[DATA SHOWN]:

--------------------------------

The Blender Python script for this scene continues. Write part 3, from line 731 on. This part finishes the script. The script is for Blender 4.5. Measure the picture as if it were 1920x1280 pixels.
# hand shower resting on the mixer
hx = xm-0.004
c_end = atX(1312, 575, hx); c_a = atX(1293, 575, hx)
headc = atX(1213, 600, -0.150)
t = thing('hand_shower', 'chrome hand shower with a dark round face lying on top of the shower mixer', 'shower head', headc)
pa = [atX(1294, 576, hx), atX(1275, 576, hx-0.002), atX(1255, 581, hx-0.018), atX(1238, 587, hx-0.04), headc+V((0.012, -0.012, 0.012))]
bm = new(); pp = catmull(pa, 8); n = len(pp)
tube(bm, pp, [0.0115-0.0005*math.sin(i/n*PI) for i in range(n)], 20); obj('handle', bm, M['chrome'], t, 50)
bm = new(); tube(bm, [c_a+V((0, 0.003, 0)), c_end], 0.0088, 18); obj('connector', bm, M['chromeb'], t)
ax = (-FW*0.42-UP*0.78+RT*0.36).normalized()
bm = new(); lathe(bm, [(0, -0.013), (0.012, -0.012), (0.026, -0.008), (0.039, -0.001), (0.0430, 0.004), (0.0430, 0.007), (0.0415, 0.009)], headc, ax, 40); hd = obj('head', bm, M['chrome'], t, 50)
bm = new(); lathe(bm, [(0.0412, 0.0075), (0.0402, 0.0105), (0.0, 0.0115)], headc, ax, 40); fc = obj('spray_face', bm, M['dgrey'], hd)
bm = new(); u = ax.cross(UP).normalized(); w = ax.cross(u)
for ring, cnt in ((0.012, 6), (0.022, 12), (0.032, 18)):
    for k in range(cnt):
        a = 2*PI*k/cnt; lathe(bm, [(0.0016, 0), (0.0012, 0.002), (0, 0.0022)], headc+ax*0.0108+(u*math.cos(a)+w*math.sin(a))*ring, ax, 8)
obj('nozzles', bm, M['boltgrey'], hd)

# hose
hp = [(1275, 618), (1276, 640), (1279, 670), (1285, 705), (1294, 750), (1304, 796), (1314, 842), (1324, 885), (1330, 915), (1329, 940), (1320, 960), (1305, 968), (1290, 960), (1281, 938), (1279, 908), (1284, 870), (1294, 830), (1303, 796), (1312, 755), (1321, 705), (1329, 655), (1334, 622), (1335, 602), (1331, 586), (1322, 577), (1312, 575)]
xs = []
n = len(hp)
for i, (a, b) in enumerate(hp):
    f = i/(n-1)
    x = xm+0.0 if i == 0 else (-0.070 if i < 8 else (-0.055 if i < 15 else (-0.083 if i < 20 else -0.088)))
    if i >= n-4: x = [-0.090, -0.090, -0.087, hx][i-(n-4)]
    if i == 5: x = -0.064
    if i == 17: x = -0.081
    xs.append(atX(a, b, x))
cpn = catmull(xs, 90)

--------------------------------

[TASK OBJECTIVE]:
All of the material above needs to be copied exactly.

[SOLUTION]:
The Blender Python script for this scene continues. Write part 3, from line 731 on. This part finishes the script. The script is for Blender 4.5. Measure the picture as if it were 1920x1280 pixels.
# hand shower resting on the mixer
hx = xm-0.004
c_end = atX(1312, 575, hx); c_a = atX(1293, 575, hx)
headc = atX(1213, 600, -0.150)
t = thing('hand_shower', 'chrome hand shower with a dark round face lying on top of the shower mixer', 'shower head', headc)
pa = [atX(1294, 576, hx), atX(1275, 576, hx-0.002), atX(1255, 581, hx-0.018), atX(1238, 587, hx-0.04), headc+V((0.012, -0.012, 0.012))]
bm = new(); pp = catmull(pa, 8); n = len(pp)
tube(bm, pp, [0.0115-0.0005*math.sin(i/n*PI) for i in range(n)], 20); obj('handle', bm, M['chrome'], t, 50)
bm = new(); tube(bm, [c_a+V((0, 0.003, 0)), c_end], 0.0088, 18); obj('connector', bm, M['chromeb'], t)
ax = (-FW*0.42-UP*0.78+RT*0.36).normalized()
bm = new(); lathe(bm, [(0, -0.013), (0.012, -0.012), (0.026, -0.008), (0.039, -0.001), (0.0430, 0.004), (0.0430, 0.007), (0.0415, 0.009)], headc, ax, 40); hd = obj('head', bm, M['chrome'], t, 50)
bm = new(); lathe(bm, [(0.0412, 0.0075), (0.0402, 0.0105), (0.0, 0.0115)], headc, ax, 40); fc = obj('spray_face', bm, M['dgrey'], hd)
bm = new(); u = ax.cross(UP).normalized(); w = ax.cross(u)
for ring, cnt in ((0.012, 6), (0.022, 12), (0.032, 18)):
    for k in range(cnt):
        a = 2*PI*k/cnt; lathe(bm, [(0.0016, 0), (0.0012, 0.002), (0, 0.0022)], headc+ax*0.0108+(u*math.cos(a)+w*math.sin(a))*ring, ax, 8)
obj('nozzles', bm, M['boltgrey'], hd)

# hose
hp = [(1275, 618), (1276, 640), (1279, 670), (1285, 705), (1294, 750), (1304, 796), (1314, 842), (1324, 885), (1330, 915), (1329, 940), (1320, 960), (1305, 968), (1290, 960), (1281, 938), (1279, 908), (1284, 870), (1294, 830), (1303, 796), (1312, 755), (1321, 705), (1329, 655), (1334, 622), (1335, 602), (1331, 586), (1322, 577), (1312, 575)]
xs = []
n = len(hp)
for i, (a, b) in enumerate(hp):
    f = i/(n-1)
    x = xm+0.0 if i == 0 else (-0.070 if i < 8 else (-0.055 if i < 15 else (-0.083 if i < 20 else -0.088)))
    if i >= n-4: x = [-0.090, -0.090, -0.087, hx][i-(n-4)]
    if i == 5: x = -0.064
    if i == 17: x = -0.081
    xs.append(atX(a, b, x))
cpn = catmull(xs, 90)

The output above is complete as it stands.